** BEGIN Collected data **

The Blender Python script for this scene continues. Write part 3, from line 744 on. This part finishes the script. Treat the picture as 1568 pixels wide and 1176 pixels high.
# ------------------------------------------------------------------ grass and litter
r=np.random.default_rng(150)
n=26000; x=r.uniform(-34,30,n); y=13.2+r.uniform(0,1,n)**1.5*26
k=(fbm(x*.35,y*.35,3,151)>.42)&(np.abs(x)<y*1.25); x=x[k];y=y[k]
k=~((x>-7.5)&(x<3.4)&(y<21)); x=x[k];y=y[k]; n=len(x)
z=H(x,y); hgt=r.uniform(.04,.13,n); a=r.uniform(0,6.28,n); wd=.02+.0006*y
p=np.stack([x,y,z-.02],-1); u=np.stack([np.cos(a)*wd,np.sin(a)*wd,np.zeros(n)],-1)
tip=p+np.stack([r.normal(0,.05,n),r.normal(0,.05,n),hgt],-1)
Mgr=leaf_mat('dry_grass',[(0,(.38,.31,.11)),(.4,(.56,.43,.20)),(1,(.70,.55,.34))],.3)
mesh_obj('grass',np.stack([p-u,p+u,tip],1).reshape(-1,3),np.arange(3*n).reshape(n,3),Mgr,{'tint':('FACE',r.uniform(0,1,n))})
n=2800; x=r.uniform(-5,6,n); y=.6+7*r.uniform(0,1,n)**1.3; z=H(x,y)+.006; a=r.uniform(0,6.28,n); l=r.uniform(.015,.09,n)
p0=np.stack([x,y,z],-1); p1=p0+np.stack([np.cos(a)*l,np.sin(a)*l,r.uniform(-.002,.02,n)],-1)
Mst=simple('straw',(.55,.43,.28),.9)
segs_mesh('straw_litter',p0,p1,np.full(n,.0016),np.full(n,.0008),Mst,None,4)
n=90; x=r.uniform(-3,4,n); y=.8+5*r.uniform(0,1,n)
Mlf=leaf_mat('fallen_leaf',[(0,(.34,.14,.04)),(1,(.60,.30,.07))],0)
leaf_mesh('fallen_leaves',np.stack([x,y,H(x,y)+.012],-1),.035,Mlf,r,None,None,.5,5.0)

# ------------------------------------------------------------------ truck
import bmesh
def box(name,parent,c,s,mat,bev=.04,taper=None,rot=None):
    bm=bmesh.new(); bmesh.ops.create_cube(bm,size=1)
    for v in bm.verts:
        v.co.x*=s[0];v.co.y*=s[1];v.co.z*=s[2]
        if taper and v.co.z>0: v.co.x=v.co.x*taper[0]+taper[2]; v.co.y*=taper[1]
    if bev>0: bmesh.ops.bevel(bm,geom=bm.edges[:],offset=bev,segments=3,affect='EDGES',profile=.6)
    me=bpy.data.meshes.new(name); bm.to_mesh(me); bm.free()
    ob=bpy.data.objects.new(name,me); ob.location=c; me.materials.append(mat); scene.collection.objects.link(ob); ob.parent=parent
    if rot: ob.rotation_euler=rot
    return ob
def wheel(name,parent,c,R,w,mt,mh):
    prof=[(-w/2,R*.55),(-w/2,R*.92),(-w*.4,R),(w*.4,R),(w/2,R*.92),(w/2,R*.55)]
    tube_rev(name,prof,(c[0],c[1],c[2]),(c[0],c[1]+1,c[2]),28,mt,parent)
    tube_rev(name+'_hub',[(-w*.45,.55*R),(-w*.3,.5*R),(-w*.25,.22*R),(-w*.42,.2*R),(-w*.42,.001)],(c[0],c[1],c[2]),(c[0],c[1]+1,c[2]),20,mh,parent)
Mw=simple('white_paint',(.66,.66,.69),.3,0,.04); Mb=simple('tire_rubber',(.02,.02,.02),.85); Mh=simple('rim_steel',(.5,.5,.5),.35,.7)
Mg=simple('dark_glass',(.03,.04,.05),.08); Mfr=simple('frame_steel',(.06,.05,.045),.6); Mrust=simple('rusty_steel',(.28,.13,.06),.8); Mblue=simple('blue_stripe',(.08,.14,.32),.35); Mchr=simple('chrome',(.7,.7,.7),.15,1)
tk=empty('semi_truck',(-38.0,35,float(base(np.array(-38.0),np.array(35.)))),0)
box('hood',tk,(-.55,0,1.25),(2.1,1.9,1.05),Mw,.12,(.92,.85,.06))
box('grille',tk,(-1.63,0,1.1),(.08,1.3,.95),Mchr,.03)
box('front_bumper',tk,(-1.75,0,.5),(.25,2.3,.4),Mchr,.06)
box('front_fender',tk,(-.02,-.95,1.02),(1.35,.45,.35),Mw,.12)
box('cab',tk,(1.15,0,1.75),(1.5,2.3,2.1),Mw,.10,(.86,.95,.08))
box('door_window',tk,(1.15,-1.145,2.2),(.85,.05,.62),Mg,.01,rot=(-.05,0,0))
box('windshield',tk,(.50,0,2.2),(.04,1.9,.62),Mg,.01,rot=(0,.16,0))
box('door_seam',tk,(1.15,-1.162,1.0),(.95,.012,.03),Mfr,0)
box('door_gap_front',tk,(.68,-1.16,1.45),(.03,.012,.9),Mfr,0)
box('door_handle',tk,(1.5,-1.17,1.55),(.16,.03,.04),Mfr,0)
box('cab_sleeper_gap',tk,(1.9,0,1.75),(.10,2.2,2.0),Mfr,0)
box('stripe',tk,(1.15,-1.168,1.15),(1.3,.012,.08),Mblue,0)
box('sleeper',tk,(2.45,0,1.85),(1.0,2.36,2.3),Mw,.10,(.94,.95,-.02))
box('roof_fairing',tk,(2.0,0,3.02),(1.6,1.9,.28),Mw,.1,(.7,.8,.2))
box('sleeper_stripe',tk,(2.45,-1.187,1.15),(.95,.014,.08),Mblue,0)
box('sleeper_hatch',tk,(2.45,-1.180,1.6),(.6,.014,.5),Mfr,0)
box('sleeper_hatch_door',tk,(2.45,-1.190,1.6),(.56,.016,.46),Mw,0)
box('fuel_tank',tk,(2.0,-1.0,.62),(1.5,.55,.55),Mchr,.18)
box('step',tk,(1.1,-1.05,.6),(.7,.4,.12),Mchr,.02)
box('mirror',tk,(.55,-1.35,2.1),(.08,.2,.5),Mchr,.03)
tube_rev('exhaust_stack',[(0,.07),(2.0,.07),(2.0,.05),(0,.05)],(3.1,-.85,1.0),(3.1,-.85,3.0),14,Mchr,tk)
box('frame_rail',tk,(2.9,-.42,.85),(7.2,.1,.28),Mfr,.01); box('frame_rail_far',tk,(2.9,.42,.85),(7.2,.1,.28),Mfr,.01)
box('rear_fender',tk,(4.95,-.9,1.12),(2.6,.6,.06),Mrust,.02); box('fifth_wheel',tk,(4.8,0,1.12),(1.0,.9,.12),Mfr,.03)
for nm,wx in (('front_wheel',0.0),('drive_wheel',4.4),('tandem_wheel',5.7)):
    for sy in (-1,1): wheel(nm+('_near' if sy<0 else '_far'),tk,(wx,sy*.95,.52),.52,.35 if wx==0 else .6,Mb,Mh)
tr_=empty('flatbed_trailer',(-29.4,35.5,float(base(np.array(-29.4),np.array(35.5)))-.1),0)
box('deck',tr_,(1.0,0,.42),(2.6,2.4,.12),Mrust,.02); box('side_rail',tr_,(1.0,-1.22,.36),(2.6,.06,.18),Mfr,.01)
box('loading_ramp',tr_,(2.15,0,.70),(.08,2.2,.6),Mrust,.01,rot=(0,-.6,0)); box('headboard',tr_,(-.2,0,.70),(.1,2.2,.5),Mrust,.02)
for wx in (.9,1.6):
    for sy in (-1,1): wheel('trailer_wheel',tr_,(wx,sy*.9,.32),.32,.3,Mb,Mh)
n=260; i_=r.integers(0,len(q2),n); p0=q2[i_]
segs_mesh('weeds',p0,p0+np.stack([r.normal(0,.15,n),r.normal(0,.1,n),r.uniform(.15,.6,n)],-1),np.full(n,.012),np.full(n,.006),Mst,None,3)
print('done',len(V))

** END Collected data **

### What this task involves
Pick out, from the lines above, every one that contains the string "scene".

### The completed task
The Blender Python script for this scene continues. Write part 3, from line 744 on. This part finishes the script. Treat the picture as 1568 pixels wide and 1176 pixels high.
    ob=bpy.data.objects.new(name,me); ob.location=c; me.materials.append(mat); scene.collection.objects.link(ob); ob.parent=parent